Ciertamente hay que repetir la frase del político inglés Lord Acton, quien dijo que “el poder tiende a corromper y el poder absoluto corrompe absolutamente”. Lo que hemos visto en tantos y tantos presidentes, es que han cedido ante la tentación del enriquecimiento fácil –pero vergonzoso– para enriquecerse, y dedican más tiempo a sus grandes negocios que a gobernar en beneficio del pueblo.

Si vemos algunos ejemplos nos daremos cuenta de la dimensión de este mal. Digo algunos ejemplos, porque hacer una lista completa llevaría más espacio del que dispongo. Voy a principiar por alguien que ha sido noticia recientemente.
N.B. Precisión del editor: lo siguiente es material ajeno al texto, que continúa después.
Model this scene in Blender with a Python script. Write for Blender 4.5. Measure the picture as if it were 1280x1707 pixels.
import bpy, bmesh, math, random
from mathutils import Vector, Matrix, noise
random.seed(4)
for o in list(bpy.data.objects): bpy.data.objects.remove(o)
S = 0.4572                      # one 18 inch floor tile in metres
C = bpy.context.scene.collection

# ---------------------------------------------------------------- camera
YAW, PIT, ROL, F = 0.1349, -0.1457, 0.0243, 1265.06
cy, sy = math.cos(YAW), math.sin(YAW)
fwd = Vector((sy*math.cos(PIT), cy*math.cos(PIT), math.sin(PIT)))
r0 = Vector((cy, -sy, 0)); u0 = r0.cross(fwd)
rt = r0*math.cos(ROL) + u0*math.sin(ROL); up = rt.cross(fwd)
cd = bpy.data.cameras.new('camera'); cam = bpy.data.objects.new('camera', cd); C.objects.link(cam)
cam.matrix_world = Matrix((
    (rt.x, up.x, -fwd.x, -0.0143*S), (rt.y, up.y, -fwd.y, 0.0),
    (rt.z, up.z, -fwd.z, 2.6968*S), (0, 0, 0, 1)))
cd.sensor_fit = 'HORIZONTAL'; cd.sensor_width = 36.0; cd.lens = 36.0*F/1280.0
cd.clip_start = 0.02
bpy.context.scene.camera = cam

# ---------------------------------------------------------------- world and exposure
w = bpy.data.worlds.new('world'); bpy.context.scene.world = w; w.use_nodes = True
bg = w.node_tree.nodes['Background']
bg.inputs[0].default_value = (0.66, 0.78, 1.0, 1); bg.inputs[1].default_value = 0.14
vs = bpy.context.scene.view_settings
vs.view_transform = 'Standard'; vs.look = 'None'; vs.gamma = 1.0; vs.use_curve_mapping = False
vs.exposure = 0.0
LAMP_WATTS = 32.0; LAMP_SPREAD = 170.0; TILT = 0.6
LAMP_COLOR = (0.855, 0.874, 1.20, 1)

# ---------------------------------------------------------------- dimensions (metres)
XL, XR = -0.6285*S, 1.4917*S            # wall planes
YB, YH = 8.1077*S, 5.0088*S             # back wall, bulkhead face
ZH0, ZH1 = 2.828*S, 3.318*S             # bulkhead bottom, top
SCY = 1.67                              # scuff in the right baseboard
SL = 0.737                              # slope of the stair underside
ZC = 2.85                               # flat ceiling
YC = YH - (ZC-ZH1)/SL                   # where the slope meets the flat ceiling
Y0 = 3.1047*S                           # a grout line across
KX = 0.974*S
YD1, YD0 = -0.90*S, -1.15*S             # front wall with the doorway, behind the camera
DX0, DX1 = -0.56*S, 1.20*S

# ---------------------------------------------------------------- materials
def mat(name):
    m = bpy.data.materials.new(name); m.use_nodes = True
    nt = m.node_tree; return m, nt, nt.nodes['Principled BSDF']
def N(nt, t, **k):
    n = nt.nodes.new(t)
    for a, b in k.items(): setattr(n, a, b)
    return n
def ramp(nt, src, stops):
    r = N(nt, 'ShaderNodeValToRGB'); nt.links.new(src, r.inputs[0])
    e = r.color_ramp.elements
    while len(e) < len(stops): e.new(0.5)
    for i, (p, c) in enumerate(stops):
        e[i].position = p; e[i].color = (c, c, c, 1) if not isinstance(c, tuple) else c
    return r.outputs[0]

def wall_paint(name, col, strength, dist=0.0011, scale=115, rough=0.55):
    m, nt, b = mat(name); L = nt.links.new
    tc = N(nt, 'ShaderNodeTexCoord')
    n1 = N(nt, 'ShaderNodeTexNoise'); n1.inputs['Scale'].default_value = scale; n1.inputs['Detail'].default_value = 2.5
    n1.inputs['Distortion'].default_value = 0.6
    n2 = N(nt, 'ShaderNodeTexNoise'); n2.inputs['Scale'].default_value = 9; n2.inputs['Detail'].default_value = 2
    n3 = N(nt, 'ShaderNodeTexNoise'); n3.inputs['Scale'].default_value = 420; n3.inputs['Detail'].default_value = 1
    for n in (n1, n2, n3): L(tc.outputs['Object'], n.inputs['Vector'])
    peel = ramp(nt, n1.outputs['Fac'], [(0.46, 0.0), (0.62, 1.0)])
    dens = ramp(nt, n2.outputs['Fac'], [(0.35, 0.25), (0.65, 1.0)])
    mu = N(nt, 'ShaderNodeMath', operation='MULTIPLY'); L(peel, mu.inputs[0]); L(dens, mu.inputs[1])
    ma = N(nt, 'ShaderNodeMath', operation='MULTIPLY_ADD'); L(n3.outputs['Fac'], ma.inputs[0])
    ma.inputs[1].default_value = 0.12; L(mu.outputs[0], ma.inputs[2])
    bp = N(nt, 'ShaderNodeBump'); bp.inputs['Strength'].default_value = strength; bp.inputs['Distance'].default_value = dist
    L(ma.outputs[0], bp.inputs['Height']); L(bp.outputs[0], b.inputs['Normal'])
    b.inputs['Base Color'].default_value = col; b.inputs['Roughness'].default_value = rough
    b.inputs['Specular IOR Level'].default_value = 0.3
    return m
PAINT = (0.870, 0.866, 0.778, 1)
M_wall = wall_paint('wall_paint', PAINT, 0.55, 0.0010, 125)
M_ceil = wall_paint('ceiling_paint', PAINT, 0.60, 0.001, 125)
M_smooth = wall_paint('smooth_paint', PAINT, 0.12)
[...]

El expresidente Rafael Correa (Ecuador) ha sido procesado por diferentes casos de sobornos y ahora anuncia su intención de volver a ser candidato al cargo. Estados Unidos anunció que le ha retirado la visa para viajar a ese país, precisamente por los actos de corrupción cometidos. Correa, un autoritario que intentó perpetuarse en el cargo, embistió contra la prensa independiente, porque precisamente denunciaban sus abusos.

En el istmo centroamericano la lista es demasiado larga. Alfonso Portillo (Guatemala) fue condenado en EEUU por cargos de corrupción que el expresidente aceptó ante una corte; Otto Pérez Molina (Guatemala), ha salido de prisión benevolentemente, aunque fue procesado y condenado por un cúmulo de casos de corrupción. Juan Orlando Hernández (Honduras) fue extraditado al mismo país por colaborar con el narcotráfico; A los dictadores Daniel Ortega (Nicaragua) y Nicolás Maduro (Venezuela) se les conoce dueños de grandes fortunas, tanto de ellos, como de sus colaboradores o familiares.

Otro con señalamientos y procesos por corrupción, Ricardo Martinelli (Panamá) pretende, como Correa, volver a la presidencia, aunque no ha solventado los procesos judiciales abiertos por el Caso Odebrecht.

Ahora se persigue a otro que quiere repetir en el cargo, Evo Morales (Bolivia), aunque los cargos son de otro tipo, pues se le acusa de abuso de una menor y trata de personas. Alejandro Toledo y el fallecido Alberto Fujimori (Perú) acusados de corrupción. Así podemos seguir y seguir.

Como contra parte, hay que ver el caso de Uruguay, en donde los expresidente son bastante respetados y casi todos terminan sus períodos sin señalamientos de corrupción. Los estudios muestran que ese pequeño país sudamericano tiene muchos índices socioeconómicos positivos, es el menos corrupto de la región y en donde la democracia es más respetada y deseada.

El último informe del Latinobarómetro al que tuve acceso muestra que el 69 por ciento de los uruguayos apoya la democracia, el nivel más alto de la zona. Al mismo tiempo, este país es el que tiene el nivel más bajo de pobreza y pobreza extrema en América, lo que significa que a mayor democracia –que incluye trabajar con transparencia y eficiencia–, menos pobreza.

Mientras haya gobiernos corruptos, habrá pobreza, desnutrición y falta de desarrollo y oportunidades.